Общества также различаются своей готовностью оспаривать знания, накопленные прежними поколениями, и своей терпимостью к «еретикам», осмелившимися на это. Некоторые общества, особенно ислам и иудаизм, в конце концов пришли к идее о том, что древние мудрецы уже открыли все, что только можно, и что сомневаться в этих знаниях святотатственно. Как утверждает Льюис (Lewis, 1982, р. 229–230), в исламской традиции со временем сложилось мнение о том, что все полезные знания уже получены и на все вопросы даны ответы, вследствие чего на долю следующих поколений осталось только обучение и подчинение. С позднего Средневековья «исламская наука сводилась почти исключительно к компиляциям и повторам». Комплекс неполноценности по отношению к прежним поколениям становился преградой к поиску новых знаний. Льюис указывает на то, что в исламской традиции термин bidaa (новшество) приобрел такую же негативную коннотацию, как и слово «ересь» на Западе. Особенно нетерпимая форма bidaa — подражание неверным; в виде исключения разрешается лишь заимствование техники, используемой в священных войнах. Не вполне ясно, в какой мере такой консерватизм несет ответственность за замедление технического прогресса. Вполне возможно, что и научный, и технический прогресс наткнулись на барьер консерватизма, корни которого находятся вне религии, и этот барьер укреплялся реакционными религиозными элементами. В конце концов, в первые века своего существования исламский мир отличался любопытством и почти маниакальным стремлением учиться у других цивилизаций — в том числе и техническим знаниям. Более того, новые идеи могли насаждаться под видом толкования священных текстов.
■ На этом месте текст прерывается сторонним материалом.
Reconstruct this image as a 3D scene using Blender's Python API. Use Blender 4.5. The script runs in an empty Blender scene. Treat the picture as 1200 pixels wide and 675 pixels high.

Другой подход к этой проблеме сформулировал Эйрес (Ayres, [1944] который проводил различие между динамичными силами техники и консервативными силами церемонии и ритуала. Две эти силы диалектическим образом противостоят друг другу, и для технологической креативности требуется наличие правильной пропорции между знаниями, накопленными прошлыми поколениями, и способностью избавиться от удушающего бремени прежних институтов. Эйрес предполагал, что эта пропорция существовала в таких «пограничных» обществах, как средневековая Европа или США XIX в.
Помимо фундаментальных воззрений общества, важна также возможность обмениваться идеями и опытом. Так же, как в исламском мире и в Китае, в Европе всегда существовала своя lingua franca — сперва латынь, затем французский. Однако, помимо языка, торговли и путей сообщения, создающих возможность для распространения информации (в виде писем и изданных книг), имелись также общие стандарты верифицируемости и применимости, опиравшиеся на общее эпистемологическое наследие. Необходима определенная общепризнанная методология, делающая результаты, полученные одним ученым или инженером, приемлемыми для всех прочих, которым не придется все повторять самим. Научный мир ренессансной Европы имел подлинно космополитический характер и, как мы видели, многие технические успехи промышленной революции являлись плодом совместных международных усилий.